You are given 2 integer arrays nums1 and nums2 of lengths n and m respectively. You are also given a positive integer k.
A pair (i, j) is called good if nums1[i] is divisible by nums2[j] * k (0 <= i <= n - 1, 0 <= j <= m - 1).
Return the total number of good pairs.
Example 1:
Input:nums1 = [1,3,4], nums2 = [1,3,4], k = 1
Output:5
Explanation:
The 5 good pairs are (0, 0), (1, 0), (1, 1), (2, 0), and (2, 2).
Example 2:
Input:nums1 = [1,2,4,12], nums2 = [2,4], k = 3
Output:2
Explanation:
The 2 good pairs are (3, 0) and (3, 1).
Constraints:
1 <= n, m <= 50
1 <= nums1[i], nums2[j] <= 50
1 <= k <= 50
Solutions
Solution 1: Brute Force Enumeration
We directly enumerate all digit pairs \((x, y)\) and check whether \(x \bmod (y \times k) = 0\). If it satisfies the condition, increment the answer by one.

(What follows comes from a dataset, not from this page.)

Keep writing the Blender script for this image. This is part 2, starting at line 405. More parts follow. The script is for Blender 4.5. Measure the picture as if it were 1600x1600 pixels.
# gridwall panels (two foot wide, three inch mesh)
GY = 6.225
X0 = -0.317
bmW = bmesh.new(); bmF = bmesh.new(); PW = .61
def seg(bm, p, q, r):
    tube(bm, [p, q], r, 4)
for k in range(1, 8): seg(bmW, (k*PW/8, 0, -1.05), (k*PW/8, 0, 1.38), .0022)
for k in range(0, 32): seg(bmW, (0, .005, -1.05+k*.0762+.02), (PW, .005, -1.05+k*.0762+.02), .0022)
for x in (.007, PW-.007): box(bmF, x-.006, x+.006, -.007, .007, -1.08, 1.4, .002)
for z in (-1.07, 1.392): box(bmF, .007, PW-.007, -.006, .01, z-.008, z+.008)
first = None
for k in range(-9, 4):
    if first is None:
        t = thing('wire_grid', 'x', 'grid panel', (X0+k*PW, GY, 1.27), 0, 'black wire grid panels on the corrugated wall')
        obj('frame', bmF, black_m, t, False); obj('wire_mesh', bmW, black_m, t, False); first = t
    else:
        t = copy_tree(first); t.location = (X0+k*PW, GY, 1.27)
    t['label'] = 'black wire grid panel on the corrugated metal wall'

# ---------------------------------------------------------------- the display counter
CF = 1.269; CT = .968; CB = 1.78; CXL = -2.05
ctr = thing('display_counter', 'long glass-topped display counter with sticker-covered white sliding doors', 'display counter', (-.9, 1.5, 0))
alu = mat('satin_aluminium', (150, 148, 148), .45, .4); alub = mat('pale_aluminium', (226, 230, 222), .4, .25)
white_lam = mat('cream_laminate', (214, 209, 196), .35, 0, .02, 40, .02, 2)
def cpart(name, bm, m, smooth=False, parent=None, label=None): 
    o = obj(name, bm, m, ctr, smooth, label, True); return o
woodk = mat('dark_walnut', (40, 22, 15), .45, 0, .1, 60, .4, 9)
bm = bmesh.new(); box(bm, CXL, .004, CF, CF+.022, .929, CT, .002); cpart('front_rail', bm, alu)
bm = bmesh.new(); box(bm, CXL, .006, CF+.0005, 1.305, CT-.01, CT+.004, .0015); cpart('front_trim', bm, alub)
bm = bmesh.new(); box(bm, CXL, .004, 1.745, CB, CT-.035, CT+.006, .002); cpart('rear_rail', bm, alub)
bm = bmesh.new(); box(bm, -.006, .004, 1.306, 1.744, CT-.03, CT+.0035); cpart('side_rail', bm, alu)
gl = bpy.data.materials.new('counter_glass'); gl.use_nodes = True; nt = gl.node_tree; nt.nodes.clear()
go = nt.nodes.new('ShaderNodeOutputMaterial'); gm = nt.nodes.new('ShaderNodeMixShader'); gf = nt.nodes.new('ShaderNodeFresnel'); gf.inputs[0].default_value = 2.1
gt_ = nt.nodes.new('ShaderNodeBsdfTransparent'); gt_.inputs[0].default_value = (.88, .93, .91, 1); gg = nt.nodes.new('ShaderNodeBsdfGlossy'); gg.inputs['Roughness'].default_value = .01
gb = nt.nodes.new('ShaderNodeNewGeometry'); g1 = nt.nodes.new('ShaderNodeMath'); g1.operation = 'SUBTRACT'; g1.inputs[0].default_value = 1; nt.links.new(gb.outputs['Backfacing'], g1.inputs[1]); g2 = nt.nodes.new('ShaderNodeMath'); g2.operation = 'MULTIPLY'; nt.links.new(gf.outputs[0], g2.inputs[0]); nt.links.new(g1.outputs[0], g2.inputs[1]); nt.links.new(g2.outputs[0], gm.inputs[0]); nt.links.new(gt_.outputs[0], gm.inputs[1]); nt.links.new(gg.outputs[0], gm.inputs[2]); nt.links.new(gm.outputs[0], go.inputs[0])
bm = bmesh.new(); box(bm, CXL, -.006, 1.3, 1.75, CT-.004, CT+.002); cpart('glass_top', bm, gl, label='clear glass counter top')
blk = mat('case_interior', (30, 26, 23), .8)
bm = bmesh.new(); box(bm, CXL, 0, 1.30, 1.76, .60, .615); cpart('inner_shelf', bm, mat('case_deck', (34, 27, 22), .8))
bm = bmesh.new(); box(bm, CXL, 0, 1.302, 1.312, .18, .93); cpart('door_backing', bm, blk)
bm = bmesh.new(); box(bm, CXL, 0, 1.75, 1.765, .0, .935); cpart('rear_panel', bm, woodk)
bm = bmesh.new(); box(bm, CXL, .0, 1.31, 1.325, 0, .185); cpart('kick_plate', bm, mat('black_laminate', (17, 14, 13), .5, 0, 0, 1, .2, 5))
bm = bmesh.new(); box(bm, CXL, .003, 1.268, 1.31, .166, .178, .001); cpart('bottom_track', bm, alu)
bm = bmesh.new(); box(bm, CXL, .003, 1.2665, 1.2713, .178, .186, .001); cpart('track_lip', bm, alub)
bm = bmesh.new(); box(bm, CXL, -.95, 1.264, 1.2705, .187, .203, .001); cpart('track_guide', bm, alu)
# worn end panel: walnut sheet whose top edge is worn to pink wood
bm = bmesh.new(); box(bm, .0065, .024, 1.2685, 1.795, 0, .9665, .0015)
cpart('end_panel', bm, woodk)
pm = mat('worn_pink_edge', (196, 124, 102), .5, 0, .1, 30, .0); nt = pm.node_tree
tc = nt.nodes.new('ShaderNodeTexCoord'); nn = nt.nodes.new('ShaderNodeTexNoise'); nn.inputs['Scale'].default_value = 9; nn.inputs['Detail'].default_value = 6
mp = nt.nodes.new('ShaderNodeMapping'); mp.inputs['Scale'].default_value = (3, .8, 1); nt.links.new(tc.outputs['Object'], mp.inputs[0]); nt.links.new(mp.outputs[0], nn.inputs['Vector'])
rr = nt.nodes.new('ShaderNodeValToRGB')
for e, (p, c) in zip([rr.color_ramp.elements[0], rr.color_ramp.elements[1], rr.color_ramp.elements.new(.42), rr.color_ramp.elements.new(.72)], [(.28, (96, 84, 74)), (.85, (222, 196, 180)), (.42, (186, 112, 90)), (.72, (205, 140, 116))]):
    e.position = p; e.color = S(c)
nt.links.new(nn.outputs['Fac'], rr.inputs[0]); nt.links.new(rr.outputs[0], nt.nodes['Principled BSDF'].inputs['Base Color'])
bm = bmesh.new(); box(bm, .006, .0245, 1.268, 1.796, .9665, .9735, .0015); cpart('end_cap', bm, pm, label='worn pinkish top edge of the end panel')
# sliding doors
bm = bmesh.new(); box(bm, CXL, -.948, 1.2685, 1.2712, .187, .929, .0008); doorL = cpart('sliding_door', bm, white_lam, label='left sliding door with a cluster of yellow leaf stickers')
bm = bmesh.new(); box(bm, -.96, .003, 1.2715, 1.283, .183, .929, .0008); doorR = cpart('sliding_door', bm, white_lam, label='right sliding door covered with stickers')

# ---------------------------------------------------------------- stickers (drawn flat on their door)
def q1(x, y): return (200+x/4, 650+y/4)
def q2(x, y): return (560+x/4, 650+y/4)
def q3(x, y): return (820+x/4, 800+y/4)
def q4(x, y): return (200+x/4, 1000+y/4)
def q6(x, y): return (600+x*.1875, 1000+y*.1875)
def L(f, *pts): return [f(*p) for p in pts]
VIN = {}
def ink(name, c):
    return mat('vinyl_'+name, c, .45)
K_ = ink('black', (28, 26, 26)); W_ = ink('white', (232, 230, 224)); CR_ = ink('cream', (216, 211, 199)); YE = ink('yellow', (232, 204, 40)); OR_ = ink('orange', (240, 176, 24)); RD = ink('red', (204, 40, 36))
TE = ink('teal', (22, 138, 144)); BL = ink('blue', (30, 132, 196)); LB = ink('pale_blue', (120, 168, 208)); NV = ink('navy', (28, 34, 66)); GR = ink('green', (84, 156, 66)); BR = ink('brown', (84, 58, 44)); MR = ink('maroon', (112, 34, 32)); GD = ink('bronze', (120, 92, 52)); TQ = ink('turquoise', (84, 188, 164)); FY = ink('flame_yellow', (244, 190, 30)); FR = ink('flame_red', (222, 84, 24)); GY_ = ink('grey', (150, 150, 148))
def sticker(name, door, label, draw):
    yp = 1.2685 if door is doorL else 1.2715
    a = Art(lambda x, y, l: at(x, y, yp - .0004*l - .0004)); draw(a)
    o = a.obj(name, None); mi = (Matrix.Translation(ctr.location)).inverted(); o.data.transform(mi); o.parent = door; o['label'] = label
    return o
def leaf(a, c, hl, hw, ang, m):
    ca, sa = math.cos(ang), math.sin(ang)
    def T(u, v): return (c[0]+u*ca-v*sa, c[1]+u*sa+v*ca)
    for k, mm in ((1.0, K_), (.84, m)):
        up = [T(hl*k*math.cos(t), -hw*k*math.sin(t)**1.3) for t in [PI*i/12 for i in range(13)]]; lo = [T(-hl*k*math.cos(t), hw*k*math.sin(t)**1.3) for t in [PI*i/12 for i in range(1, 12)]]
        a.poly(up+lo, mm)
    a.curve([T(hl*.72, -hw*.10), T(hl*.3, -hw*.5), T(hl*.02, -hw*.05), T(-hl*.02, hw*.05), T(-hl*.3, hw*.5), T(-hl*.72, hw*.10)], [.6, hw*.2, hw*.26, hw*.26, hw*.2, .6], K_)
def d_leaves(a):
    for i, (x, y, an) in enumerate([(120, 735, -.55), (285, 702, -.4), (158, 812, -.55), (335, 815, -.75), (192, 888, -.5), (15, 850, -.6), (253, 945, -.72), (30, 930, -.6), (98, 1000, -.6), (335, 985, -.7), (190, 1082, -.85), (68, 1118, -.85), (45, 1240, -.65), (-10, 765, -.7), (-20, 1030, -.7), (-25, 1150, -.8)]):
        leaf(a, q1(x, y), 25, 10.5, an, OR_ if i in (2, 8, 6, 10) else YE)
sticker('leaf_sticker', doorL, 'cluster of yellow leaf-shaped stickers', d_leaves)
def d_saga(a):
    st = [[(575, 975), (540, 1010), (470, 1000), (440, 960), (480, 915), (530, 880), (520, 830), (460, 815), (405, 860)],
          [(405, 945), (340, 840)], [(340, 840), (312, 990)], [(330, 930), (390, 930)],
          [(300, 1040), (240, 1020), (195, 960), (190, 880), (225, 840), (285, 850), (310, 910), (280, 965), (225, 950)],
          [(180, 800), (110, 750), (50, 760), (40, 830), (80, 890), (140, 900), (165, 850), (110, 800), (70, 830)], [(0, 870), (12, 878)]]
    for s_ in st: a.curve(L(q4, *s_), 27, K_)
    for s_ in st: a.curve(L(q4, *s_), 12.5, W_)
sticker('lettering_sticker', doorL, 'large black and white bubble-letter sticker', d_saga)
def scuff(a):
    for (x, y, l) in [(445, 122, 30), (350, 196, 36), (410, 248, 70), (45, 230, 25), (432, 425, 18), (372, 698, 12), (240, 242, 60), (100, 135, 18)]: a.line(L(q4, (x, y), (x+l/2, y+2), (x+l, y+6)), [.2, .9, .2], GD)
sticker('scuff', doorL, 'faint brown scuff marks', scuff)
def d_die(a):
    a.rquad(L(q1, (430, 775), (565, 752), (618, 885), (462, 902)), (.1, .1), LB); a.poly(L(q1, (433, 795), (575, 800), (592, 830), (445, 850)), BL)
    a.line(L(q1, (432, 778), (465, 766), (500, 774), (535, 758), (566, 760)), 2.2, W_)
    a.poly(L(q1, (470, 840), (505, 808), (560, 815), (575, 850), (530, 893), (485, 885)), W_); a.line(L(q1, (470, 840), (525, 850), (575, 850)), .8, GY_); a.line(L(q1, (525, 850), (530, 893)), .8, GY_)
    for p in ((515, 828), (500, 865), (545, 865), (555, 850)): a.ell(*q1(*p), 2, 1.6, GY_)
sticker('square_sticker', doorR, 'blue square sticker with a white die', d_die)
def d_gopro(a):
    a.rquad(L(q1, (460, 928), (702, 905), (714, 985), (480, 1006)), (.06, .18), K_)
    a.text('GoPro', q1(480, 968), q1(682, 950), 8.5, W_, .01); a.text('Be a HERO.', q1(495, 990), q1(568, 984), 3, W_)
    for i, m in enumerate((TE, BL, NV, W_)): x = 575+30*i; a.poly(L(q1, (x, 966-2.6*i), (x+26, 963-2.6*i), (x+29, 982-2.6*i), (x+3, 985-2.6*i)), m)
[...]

After the enumeration is complete, return the answer.
The time complexity is \(O(m \times n)\), where \(m\) and \(n\) are the lengths of arrays \(\textit{nums1}\) and \(\textit{nums2}\), respectively. The space complexity is \(O(1)\).
We use a hash table cnt1 to record the occurrence times of each number divided by \(k\) in array nums1, and a hash table cnt2 to record the occurrence times of each number in array nums2.
Next, we enumerate each number \(x\) in array nums2. For each number \(x\), we enumerate its multiples \(y\), where the range of \(y\) is \([x, \textit{mx}]\), where mx is the maximum key value in cnt1. Then we count the sum of cnt1[y], denoted as \(s\). Finally, we add \(s \times v\) to the answer, where \(v\) is cnt2[x].
The time complexity is \(O(n + m + (M / k) \times \log m)\), and the space complexity is \(O(n + m)\). Where \(n\) and \(m\) are the lengths of arrays nums1 and nums2 respectively, and \(M\) is the maximum value in array nums1.